Entries taken from a collection:
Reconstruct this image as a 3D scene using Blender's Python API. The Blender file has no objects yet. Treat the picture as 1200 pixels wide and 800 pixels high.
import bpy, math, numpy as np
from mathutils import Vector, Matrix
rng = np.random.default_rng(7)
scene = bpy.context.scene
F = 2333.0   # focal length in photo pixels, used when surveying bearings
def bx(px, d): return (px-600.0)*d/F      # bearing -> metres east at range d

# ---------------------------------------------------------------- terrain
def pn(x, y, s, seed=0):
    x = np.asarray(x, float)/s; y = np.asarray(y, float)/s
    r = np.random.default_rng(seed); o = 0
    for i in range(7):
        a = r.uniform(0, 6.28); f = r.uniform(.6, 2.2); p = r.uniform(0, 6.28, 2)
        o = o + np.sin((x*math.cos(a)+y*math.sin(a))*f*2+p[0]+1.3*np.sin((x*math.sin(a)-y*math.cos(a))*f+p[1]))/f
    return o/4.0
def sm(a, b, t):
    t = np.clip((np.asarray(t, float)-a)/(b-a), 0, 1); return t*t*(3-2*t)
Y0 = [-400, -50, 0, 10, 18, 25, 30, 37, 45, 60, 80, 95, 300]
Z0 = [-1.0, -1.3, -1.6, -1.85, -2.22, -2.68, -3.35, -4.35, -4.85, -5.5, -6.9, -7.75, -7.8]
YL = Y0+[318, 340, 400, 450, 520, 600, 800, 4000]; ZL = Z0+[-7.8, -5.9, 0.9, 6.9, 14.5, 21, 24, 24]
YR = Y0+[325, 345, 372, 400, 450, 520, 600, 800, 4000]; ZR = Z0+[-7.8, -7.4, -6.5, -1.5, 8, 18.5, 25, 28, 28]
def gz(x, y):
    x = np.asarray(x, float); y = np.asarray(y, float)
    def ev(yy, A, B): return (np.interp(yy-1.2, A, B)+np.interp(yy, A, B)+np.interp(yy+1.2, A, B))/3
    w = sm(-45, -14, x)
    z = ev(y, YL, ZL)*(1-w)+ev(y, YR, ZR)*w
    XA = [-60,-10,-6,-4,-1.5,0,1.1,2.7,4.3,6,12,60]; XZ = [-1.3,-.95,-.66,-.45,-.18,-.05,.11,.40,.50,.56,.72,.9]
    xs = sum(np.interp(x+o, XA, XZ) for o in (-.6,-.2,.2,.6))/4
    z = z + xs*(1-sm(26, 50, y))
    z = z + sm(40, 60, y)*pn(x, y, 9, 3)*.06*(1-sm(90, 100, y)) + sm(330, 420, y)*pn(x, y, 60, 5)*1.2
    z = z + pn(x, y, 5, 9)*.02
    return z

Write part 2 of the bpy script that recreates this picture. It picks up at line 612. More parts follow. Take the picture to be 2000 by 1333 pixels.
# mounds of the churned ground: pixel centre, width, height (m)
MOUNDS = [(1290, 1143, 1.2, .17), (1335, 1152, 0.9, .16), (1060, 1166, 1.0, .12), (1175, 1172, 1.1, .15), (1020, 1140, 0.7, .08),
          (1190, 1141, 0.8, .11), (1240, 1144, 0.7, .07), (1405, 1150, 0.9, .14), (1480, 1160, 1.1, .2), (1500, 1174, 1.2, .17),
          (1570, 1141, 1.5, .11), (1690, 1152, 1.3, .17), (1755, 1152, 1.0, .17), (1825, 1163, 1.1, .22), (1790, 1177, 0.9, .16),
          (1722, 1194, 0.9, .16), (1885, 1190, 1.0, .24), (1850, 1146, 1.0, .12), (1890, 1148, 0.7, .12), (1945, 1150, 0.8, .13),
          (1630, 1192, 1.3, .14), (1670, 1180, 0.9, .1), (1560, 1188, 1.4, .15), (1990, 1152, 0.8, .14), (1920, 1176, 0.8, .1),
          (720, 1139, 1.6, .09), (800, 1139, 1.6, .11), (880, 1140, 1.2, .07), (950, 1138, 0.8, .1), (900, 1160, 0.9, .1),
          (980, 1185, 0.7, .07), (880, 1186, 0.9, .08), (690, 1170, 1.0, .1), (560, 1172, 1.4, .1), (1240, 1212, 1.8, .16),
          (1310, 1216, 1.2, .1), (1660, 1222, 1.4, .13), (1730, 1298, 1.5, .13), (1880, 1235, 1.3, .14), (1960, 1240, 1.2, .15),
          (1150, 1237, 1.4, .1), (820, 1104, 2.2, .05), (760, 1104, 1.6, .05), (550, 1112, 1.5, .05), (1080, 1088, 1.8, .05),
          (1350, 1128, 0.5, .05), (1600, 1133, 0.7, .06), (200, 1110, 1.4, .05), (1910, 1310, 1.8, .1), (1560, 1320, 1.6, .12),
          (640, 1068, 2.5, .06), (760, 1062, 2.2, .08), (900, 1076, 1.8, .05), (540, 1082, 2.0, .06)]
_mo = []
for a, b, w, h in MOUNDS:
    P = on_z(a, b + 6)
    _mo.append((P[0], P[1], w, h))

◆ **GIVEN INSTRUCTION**
In full and verbatim, repeat the records given above.

◆ **EXERCISE RESULT**
Reconstruct this image as a 3D scene using Blender's Python API. The Blender file has no objects yet. Treat the picture as 1200 pixels wide and 800 pixels high.
import bpy, math, numpy as np
from mathutils import Vector, Matrix
rng = np.random.default_rng(7)
scene = bpy.context.scene
F = 2333.0   # focal length in photo pixels, used when surveying bearings
def bx(px, d): return (px-600.0)*d/F      # bearing -> metres east at range d

# ---------------------------------------------------------------- terrain
def pn(x, y, s, seed=0):
    x = np.asarray(x, float)/s; y = np.asarray(y, float)/s
    r = np.random.default_rng(seed); o = 0
    for i in range(7):
        a = r.uniform(0, 6.28); f = r.uniform(.6, 2.2); p = r.uniform(0, 6.28, 2)
        o = o + np.sin((x*math.cos(a)+y*math.sin(a))*f*2+p[0]+1.3*np.sin((x*math.sin(a)-y*math.cos(a))*f+p[1]))/f
    return o/4.0
def sm(a, b, t):
    t = np.clip((np.asarray(t, float)-a)/(b-a), 0, 1); return t*t*(3-2*t)
Y0 = [-400, -50, 0, 10, 18, 25, 30, 37, 45, 60, 80, 95, 300]
Z0 = [-1.0, -1.3, -1.6, -1.85, -2.22, -2.68, -3.35, -4.35, -4.85, -5.5, -6.9, -7.75, -7.8]
YL = Y0+[318, 340, 400, 450, 520, 600, 800, 4000]; ZL = Z0+[-7.8, -5.9, 0.9, 6.9, 14.5, 21, 24, 24]
YR = Y0+[325, 345, 372, 400, 450, 520, 600, 800, 4000]; ZR = Z0+[-7.8, -7.4, -6.5, -1.5, 8, 18.5, 25, 28, 28]
def gz(x, y):
    x = np.asarray(x, float); y = np.asarray(y, float)
    def ev(yy, A, B): return (np.interp(yy-1.2, A, B)+np.interp(yy, A, B)+np.interp(yy+1.2, A, B))/3
    w = sm(-45, -14, x)
    z = ev(y, YL, ZL)*(1-w)+ev(y, YR, ZR)*w
    XA = [-60,-10,-6,-4,-1.5,0,1.1,2.7,4.3,6,12,60]; XZ = [-1.3,-.95,-.66,-.45,-.18,-.05,.11,.40,.50,.56,.72,.9]
    xs = sum(np.interp(x+o, XA, XZ) for o in (-.6,-.2,.2,.6))/4
    z = z + xs*(1-sm(26, 50, y))
    z = z + sm(40, 60, y)*pn(x, y, 9, 3)*.06*(1-sm(90, 100, y)) + sm(330, 420, y)*pn(x, y, 60, 5)*1.2
    z = z + pn(x, y, 5, 9)*.02
    return z

Write part 2 of the bpy script that recreates this picture. It picks up at line 612. More parts follow. Take the picture to be 2000 by 1333 pixels.
# mounds of the churned ground: pixel centre, width, height (m)
MOUNDS = [(1290, 1143, 1.2, .17), (1335, 1152, 0.9, .16), (1060, 1166, 1.0, .12), (1175, 1172, 1.1, .15), (1020, 1140, 0.7, .08),
          (1190, 1141, 0.8, .11), (1240, 1144, 0.7, .07), (1405, 1150, 0.9, .14), (1480, 1160, 1.1, .2), (1500, 1174, 1.2, .17),
          (1570, 1141, 1.5, .11), (1690, 1152, 1.3, .17), (1755, 1152, 1.0, .17), (1825, 1163, 1.1, .22), (1790, 1177, 0.9, .16),
          (1722, 1194, 0.9, .16), (1885, 1190, 1.0, .24), (1850, 1146, 1.0, .12), (1890, 1148, 0.7, .12), (1945, 1150, 0.8, .13),
          (1630, 1192, 1.3, .14), (1670, 1180, 0.9, .1), (1560, 1188, 1.4, .15), (1990, 1152, 0.8, .14), (1920, 1176, 0.8, .1),
          (720, 1139, 1.6, .09), (800, 1139, 1.6, .11), (880, 1140, 1.2, .07), (950, 1138, 0.8, .1), (900, 1160, 0.9, .1),
          (980, 1185, 0.7, .07), (880, 1186, 0.9, .08), (690, 1170, 1.0, .1), (560, 1172, 1.4, .1), (1240, 1212, 1.8, .16),
          (1310, 1216, 1.2, .1), (1660, 1222, 1.4, .13), (1730, 1298, 1.5, .13), (1880, 1235, 1.3, .14), (1960, 1240, 1.2, .15),
          (1150, 1237, 1.4, .1), (820, 1104, 2.2, .05), (760, 1104, 1.6, .05), (550, 1112, 1.5, .05), (1080, 1088, 1.8, .05),
          (1350, 1128, 0.5, .05), (1600, 1133, 0.7, .06), (200, 1110, 1.4, .05), (1910, 1310, 1.8, .1), (1560, 1320, 1.6, .12),
          (640, 1068, 2.5, .06), (760, 1062, 2.2, .08), (900, 1076, 1.8, .05), (540, 1082, 2.0, .06)]
_mo = []
for a, b, w, h in MOUNDS:
    P = on_z(a, b + 6)
    _mo.append((P[0], P[1], w, h))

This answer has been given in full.